Requirement - State only the number of lines that include "scene".
----
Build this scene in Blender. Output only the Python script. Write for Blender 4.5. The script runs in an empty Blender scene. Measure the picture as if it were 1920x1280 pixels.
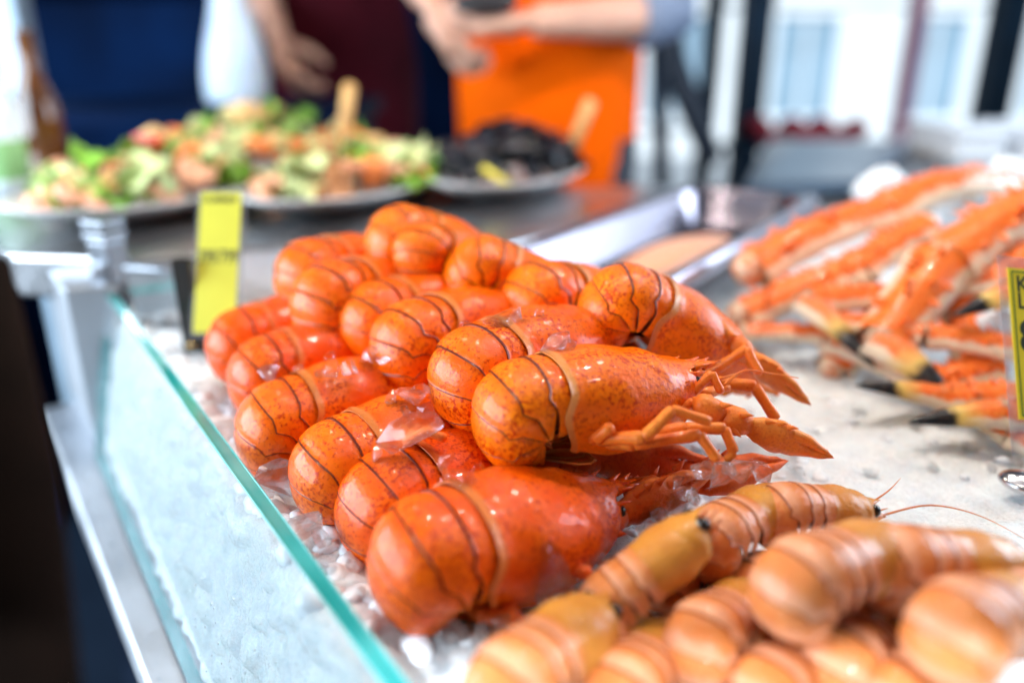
import bpy, bmesh, math, random
from mathutils import Vector, Matrix, noise
R_ = math.radians
random.seed(7)
SC = bpy.context.scene
COL = SC.collection

# ------------------------------------------------------------------ camera
CAM_H, PITCH, FPX = 0.25, R_(20.5), 1500.0
cam_d = bpy.data.cameras.new('camera')
cam = bpy.data.objects.new('camera', cam_d); COL.objects.link(cam)
cam.location = (0, 0, CAM_H)
cam.rotation_euler = (math.pi/2 - PITCH, 0, 0)
cam_d.sensor_width = 36.0
cam_d.lens = FPX/1920*36
cam_d.clip_start = 0.01; cam_d.clip_end = 200
cam_d.dof.use_dof = True
cam_d.dof.focus_distance = 0.455
cam_d.dof.aperture_fstop = 1.7
SC.camera = cam
FW = Vector((0, math.cos(PITCH), -math.sin(PITCH))); UPV = Vector((0, math.sin(PITCH), math.cos(PITCH)))
def at_d(px, py, d):
    return Vector((0, 0, CAM_H)) + d*(FW + Vector((1, 0, 0))*((px-960)/FPX) + UPV*((640-py)/FPX))
def at_z(px, py, z):
    r = FW + Vector((1, 0, 0))*((px-960)/FPX) + UPV*((640-py)/FPX)
    return Vector((0, 0, CAM_H)) + r*((z-CAM_H)/r.z)

# ------------------------------------------------------------------ daylight from the open sides of the market
W = bpy.data.worlds.new('World'); SC.world = W; W.use_nodes = True
bg = W.node_tree.nodes['Background']
bg.inputs['Color'].default_value = (0.66, 0.82, 1.0, 1); bg.inputs['Strength'].default_value = 0.08

def area(name, loc, to, sx, sy, power, col):
    l = bpy.data.lights.new(name, 'AREA'); l.shape = 'RECTANGLE'; l.size = sx; l.size_y = sy; l.energy = power; l.color = col
    o = bpy.data.objects.new(name, l); COL.objects.link(o); o.location = loc
    o.rotation_euler = (Vector(to)-Vector(loc)).to_track_quat('-Z', 'Y').to_euler(); return o
# daylight falling in from the open customer side (left)
area('daylight_opening', (-1.50, 0.42, 0.40), (-0.25, 0.70, -0.03), 1.7, 0.8, 54.0, (0.74, 0.88, 1.0))
area('street_opening', (1.75, 1.25, 0.55), (0.35, 0.75, 0.0), 0.9, 0.8, 27.0, (0.68, 0.84, 1.0))
# sun on the street front across the way (the roof keeps it off the stall)
sun_l = bpy.data.lights.new('street_sun', 'SUN'); sun_l.energy = 5.0; sun_l.angle = R_(0.5); sun_l.color = (0.82, 0.93, 1.0)
sun = bpy.data.objects.new('street_sun', sun_l); COL.objects.link(sun)
sun.rotation_euler = Vector((0.12, 0.72, -0.68)).to_track_quat('-Z', 'Y').to_euler()
# warm lamps hung over the counter
def lamp(name, loc, power, radius, col):
    l = bpy.data.lights.new(name, 'POINT'); l.energy = power; l.shadow_soft_size = radius; l.color = col
    o = bpy.data.objects.new(name, l); COL.objects.link(o); o.location = loc
    return o
WARM = (1.0, 0.90, 0.78)
for x, y, w in ((-0.30, 0.18, 2.6), (0.02, 0.26, 2.4), (0.34, 0.34, 2.2), (-0.20, 0.72, 9.0), (0.16, 0.82, 10.0), (0.54, 0.92, 9.0)):
    lamp('counter_lamp', (x, y, 0.92), w, 0.016, WARM)
lamp('vendor_lamp', (0.25, 0.95, 0.85), 5.0, 0.05, WARM)
lamp('platter_lamp', (-0.45, 1.0, 0.80), 3.5, 0.05, (1.0, 0.85, 0.65))

SC.view_settings.view_transform = 'Standard'; SC.view_settings.look = 'None'
SC.view_settings.exposure = 0.24; SC.view_settings.gamma = 1.0
SC.cycles.use_denoising = True
SC.cycles.max_bounces = 10; SC.cycles.transmission_bounces = 8; SC.cycles.transparent_max_bounces = 12
SC.cycles.caustics_reflective = False; SC.cycles.caustics_refractive = False
SC.cycles.sample_clamp_indirect = 4.0

# ------------------------------------------------------------------ material helpers
def new_mat(name):
    m = bpy.data.materials.new(name); m.use_nodes = True
    nt = m.node_tree; b = nt.nodes['Principled BSDF']
    return m, nt, b
def nd(nt, t, **kw):
    n = nt.nodes.new(t)
    for k, v in kw.items():
        if k.startswith('i_'):
            key = k[2:]; key = int(key) if key.isdigit() else key.replace('_', ' ')
            n.inputs[key].default_value = v
        else: setattr(n, k, v)
    return n
def ln(nt, a, b): nt.links.new(a, b)
def mixc(nt, fac, a, b, blend='MIX'):
    n = nt.nodes.new('ShaderNodeMix'); n.data_type = 'RGBA'; n.blend_type = blend
    for sock, v in ((n.inputs[0], fac), (n.inputs[6], a), (n.inputs[7], b)):
        if hasattr(v, 'links'): ln(nt, v, sock)
        else: sock.default_value = v
    return n.outputs[2]
def ramp(nt, fac, *stops):
    n = nt.nodes.new('ShaderNodeValToRGB'); e = n.color_ramp.elements
    while len(e) < len(stops): e.new(0.5)
    for k, (p, c) in enumerate(stops):
        e[k].position = p; e[k].color = c if len(c) == 4 else (*c, 1)
    if fac is not None: ln(nt, fac, n.inputs[0])
    return n.outputs[0]
def math_(nt, op, a, b=0.0):
    n = nt.nodes.new('ShaderNodeMath'); n.operation = op
    for sock, v in ((n.inputs[0], a), (n.inputs[1], b)):
        if hasattr(v, 'links'): ln(nt, v, sock)
        else: sock.default_value = v
    return n.outputs[0]
def obj_noise(nt, scale, detail=3.0, rough=0.5, coord='Object'):
    tc = nt.nodes.new('ShaderNodeTexCoord')
    n = nd(nt, 'ShaderNodeTexNoise', i_Scale=scale, i_Detail=detail, i_Roughness=rough)
    ln(nt, tc.outputs[coord], n.inputs['Vector']); return n.outputs['Fac']
def bump(nt, b, h, strength, dist):
    n = nd(nt, 'ShaderNodeBump', i_Strength=strength, i_Distance=dist)
    ln(nt, h, n.inputs['Height']); ln(nt, n.outputs[0], b.inputs['Normal'])
MATS = {}
def plain(name, col, rough=0.5, metal=0.0, nscale=40, var=0.15, bmp=0.1, bdist=0.001, **kw):
    if name in MATS: return MATS[name]
    m, nt, b = new_mat(name)
    f = obj_noise(nt, nscale, 4)
    lo = tuple(max(0, c*(1-var)) for c in col); hi = tuple(min(1, c*(1+var)) for c in col)
    ln(nt, ramp(nt, f, (0.3, lo), (0.7, hi)), b.inputs['Base Color'])
    b.inputs['Roughness'].default_value = rough; b.inputs['Metallic'].default_value = metal
    if bmp: bump(nt, b, f, bmp, bdist)
    for k, v in kw.items(): b.inputs[k.replace('_', ' ')].default_value = v
    MATS[name] = m; return m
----
Exercise output - 2